23. I have not been directed to any objective evidence which would allow me to depart from the conclusions of the expert in relation to objective risk to the Appellant on the basis of the facts as found by the First-tier Tribunal. In the circumstances I find that the Appellant has demonstrated to the lower standard of proof that he would be at risk of persecution on return and I also accept the expert's conclusions that relocation would not be a viable option given that the risk emanates from state agents.

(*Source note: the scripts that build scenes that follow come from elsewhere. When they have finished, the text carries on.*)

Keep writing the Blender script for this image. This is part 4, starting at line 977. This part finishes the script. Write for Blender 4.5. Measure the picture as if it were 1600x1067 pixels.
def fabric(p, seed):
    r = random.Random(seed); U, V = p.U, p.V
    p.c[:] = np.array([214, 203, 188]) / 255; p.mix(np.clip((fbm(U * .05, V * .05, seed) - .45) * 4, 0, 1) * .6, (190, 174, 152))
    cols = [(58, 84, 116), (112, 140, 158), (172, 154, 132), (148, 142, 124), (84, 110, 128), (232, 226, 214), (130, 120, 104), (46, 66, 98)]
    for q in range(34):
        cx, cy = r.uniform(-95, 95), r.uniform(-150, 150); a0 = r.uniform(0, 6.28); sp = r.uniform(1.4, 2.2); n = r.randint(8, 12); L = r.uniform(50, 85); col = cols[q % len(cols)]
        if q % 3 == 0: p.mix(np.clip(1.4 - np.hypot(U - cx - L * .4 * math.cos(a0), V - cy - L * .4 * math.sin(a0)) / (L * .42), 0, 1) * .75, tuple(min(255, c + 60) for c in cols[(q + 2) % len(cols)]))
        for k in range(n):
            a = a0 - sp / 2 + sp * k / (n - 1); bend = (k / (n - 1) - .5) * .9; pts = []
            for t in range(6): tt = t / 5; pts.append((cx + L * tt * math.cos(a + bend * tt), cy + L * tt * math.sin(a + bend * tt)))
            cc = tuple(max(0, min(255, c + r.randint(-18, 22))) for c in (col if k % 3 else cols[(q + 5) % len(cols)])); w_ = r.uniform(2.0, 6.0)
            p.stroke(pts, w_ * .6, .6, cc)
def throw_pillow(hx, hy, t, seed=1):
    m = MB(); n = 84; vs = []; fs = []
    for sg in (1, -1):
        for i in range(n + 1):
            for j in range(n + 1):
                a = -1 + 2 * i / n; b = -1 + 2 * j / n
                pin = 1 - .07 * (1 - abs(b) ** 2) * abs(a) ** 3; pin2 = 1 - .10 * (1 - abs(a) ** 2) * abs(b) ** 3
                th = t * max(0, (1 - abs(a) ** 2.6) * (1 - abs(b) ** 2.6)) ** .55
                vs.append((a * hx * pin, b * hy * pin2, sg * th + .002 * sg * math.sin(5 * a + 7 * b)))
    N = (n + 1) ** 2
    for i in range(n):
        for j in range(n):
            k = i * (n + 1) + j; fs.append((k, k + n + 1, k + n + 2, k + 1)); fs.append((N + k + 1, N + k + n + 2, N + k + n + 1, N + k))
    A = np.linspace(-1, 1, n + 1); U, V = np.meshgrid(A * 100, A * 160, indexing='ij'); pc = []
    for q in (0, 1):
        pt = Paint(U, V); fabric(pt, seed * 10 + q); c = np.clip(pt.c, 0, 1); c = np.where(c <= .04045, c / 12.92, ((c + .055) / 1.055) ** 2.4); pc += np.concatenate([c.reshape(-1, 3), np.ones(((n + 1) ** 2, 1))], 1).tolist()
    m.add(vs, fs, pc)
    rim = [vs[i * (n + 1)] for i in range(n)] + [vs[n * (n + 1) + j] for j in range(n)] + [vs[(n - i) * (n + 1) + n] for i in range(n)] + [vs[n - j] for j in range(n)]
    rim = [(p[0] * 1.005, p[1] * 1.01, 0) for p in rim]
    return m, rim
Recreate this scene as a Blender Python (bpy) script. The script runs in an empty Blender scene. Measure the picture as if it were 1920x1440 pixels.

In AS (Safety of Kabul) Afghanistan CG [2018] UKUT 118 (IAC) the Upper Tribunal did not deal with the question of persecution by state agents and the conclusions in that case do not impact on the expert's findings.

 

Notice of Decision

 

The decision of the First-tier Tribunal contained a material error of law and I set it aside.

 

I remake the decision in the appeal by allowing it on asylum grounds and under Article 3 ECHR.

 

Direction Regarding Anonymity - Rule 14 of the Tribunal Procedure (Upper Tribunal) Rules 2008

 

Unless and until a Tribunal or court directs otherwise, the Appellant is granted anonymity. No report of these proceedings shall directly or indirectly identify him or any member of his family. This direction applies both to the Appellant and to the Respondent. Failure to comply with this direction could lead to contempt of court proceedings.